=== RAW DATA ===
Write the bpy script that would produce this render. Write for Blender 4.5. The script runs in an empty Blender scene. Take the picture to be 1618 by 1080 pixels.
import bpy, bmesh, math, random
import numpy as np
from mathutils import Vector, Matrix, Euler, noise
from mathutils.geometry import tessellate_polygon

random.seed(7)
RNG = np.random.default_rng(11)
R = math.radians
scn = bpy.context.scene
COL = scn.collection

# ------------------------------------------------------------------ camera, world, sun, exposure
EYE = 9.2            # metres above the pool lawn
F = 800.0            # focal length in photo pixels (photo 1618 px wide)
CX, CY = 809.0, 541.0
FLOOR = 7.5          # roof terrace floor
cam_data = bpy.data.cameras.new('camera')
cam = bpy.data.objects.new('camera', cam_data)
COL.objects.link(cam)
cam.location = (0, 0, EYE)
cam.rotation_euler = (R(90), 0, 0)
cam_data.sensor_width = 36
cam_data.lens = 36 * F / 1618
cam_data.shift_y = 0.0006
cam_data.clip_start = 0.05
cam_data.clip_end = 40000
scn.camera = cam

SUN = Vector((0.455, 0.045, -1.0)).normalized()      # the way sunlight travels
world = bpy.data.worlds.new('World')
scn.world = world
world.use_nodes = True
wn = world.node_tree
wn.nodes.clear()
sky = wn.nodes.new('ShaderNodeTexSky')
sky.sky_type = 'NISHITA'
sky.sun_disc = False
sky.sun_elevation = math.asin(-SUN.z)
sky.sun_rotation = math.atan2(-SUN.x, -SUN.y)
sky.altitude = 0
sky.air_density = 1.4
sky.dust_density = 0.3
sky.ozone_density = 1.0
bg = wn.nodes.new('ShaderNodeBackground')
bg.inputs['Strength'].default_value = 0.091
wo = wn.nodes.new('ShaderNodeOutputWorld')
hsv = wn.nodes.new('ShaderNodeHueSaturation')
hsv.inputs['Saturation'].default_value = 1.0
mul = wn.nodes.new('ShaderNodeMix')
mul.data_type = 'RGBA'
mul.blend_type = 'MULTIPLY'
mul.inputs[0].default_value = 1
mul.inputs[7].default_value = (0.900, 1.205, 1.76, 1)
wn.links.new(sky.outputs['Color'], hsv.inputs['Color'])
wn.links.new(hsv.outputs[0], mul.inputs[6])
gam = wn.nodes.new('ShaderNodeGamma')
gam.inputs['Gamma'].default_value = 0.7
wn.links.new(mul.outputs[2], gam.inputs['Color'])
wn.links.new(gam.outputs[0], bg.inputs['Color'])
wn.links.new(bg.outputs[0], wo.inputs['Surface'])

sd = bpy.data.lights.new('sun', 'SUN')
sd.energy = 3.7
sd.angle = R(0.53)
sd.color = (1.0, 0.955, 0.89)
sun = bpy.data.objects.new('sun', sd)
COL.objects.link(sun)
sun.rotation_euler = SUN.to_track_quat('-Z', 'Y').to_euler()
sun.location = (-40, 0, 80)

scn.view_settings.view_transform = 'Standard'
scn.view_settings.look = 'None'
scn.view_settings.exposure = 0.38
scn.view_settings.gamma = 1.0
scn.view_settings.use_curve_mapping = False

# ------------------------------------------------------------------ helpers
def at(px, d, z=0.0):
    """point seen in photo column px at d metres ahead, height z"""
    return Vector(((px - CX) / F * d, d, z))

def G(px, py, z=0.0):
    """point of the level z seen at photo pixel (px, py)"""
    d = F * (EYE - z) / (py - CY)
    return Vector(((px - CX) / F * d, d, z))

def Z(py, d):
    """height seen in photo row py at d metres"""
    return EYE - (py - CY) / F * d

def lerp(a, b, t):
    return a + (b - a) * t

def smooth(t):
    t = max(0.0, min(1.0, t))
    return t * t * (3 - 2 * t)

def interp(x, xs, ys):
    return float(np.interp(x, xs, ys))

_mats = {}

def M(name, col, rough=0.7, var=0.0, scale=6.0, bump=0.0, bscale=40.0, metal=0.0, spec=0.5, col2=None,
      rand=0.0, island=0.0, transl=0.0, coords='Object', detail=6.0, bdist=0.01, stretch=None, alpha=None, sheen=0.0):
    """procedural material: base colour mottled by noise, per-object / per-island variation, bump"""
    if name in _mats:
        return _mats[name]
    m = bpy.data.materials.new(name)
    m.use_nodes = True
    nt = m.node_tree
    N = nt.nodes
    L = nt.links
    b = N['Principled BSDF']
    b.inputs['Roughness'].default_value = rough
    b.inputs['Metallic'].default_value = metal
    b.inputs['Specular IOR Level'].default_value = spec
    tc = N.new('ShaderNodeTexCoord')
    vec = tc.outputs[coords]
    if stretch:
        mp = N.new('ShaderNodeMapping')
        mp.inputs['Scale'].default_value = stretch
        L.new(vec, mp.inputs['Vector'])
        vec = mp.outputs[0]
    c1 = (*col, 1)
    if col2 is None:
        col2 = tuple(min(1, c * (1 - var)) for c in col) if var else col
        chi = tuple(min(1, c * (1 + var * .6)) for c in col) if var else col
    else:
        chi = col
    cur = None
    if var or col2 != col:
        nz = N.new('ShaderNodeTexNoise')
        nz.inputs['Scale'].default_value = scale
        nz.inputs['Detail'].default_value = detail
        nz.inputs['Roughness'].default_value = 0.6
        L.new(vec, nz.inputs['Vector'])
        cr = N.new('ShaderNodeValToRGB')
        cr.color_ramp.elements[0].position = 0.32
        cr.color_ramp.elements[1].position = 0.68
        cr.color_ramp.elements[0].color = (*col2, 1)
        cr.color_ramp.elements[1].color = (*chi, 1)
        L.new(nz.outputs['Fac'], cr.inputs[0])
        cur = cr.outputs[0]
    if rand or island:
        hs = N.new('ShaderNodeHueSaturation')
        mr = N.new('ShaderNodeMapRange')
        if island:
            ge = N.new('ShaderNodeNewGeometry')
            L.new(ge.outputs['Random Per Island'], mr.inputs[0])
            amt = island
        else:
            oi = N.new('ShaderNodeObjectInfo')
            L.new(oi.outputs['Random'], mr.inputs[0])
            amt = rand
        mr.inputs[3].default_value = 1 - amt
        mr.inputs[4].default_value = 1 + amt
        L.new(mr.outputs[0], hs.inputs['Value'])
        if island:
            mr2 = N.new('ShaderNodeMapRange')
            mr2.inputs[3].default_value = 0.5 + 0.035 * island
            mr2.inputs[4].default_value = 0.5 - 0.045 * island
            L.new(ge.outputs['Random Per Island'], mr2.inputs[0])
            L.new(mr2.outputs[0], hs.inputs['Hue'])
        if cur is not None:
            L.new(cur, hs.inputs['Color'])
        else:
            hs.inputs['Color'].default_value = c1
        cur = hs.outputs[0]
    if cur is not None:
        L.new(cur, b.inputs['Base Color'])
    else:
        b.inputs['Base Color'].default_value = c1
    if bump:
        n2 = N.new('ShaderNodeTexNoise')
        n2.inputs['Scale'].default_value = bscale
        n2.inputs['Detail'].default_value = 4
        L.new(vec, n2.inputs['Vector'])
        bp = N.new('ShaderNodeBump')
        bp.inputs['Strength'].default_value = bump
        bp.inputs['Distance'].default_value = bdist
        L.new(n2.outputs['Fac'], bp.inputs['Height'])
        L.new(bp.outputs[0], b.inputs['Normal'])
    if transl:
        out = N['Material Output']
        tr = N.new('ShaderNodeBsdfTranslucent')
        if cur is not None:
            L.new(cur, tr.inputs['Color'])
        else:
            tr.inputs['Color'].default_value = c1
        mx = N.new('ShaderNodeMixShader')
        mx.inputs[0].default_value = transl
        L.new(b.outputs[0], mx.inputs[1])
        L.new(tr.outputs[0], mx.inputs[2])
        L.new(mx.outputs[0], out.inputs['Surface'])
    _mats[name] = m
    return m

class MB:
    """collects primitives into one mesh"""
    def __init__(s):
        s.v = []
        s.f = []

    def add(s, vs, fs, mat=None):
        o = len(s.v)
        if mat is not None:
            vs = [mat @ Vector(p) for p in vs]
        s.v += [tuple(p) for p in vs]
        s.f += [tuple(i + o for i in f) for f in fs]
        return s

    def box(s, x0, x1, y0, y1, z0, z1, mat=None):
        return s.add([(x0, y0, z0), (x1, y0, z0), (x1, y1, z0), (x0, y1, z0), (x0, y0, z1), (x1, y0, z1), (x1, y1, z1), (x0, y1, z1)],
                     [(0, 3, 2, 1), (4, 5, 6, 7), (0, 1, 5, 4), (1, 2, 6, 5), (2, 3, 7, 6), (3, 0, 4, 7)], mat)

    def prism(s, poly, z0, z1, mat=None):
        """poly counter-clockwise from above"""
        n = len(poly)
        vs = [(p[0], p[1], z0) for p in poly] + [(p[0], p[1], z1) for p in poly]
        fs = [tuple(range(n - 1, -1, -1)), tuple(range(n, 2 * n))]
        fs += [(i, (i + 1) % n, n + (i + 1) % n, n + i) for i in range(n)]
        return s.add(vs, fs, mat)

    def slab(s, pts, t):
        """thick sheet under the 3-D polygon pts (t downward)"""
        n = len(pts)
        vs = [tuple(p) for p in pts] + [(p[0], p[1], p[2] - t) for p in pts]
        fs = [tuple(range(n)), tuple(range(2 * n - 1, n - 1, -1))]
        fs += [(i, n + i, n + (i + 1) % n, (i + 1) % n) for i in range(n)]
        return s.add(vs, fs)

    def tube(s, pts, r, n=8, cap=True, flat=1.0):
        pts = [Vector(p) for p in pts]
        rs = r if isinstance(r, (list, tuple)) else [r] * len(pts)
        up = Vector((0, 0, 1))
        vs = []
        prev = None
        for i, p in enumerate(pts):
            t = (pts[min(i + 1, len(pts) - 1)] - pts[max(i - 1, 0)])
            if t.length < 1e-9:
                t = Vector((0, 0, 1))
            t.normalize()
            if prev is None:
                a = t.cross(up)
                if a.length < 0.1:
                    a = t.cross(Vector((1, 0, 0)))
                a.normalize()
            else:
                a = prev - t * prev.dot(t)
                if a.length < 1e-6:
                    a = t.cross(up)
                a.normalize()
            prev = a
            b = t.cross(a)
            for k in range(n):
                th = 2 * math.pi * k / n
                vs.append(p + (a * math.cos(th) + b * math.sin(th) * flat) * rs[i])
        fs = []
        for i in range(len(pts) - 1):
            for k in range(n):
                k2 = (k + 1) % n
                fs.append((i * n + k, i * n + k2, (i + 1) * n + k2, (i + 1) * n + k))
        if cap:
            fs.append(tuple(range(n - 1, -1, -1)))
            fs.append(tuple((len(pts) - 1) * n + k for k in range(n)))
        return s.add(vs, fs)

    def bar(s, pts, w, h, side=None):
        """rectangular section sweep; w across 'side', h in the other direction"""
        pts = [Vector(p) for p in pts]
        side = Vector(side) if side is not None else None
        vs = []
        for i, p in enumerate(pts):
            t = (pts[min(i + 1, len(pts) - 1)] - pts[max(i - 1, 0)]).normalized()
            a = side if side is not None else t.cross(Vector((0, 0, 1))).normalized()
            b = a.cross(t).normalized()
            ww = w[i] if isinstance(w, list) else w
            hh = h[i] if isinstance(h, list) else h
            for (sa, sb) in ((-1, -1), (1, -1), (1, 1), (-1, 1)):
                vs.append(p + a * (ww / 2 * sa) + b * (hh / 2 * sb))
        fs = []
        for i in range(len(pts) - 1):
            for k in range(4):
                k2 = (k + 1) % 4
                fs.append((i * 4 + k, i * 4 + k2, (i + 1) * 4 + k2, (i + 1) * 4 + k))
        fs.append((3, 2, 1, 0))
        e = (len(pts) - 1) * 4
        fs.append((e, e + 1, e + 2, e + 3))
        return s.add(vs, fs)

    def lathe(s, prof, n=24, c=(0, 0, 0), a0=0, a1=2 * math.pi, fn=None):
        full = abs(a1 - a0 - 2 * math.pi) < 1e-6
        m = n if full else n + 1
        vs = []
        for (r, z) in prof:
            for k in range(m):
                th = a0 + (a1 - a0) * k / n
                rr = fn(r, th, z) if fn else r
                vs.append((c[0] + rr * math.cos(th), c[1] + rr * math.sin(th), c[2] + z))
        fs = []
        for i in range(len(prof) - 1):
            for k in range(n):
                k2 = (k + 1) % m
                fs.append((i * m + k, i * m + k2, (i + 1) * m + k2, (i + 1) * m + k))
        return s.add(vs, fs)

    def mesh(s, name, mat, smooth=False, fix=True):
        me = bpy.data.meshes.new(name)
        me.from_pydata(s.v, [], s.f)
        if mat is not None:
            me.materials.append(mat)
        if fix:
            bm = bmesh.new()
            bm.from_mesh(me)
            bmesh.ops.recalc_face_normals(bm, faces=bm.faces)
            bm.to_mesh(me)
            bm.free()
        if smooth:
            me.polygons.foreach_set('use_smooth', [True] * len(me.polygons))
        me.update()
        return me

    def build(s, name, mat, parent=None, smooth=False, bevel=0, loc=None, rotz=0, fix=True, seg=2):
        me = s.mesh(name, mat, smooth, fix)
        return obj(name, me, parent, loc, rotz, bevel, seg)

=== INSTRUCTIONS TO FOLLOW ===
Write out exactly, please, the lines beginning at the start of the material and ending with the line that holds "COL = scn.collection", both included.

=== ANSWER FOR THIS EXERCISE ===
Write the bpy script that would produce this render. Write for Blender 4.5. The script runs in an empty Blender scene. Take the picture to be 1618 by 1080 pixels.
import bpy, bmesh, math, random
import numpy as np
from mathutils import Vector, Matrix, Euler, noise
from mathutils.geometry import tessellate_polygon

random.seed(7)
RNG = np.random.default_rng(11)
R = math.radians
scn = bpy.context.scene
COL = scn.collection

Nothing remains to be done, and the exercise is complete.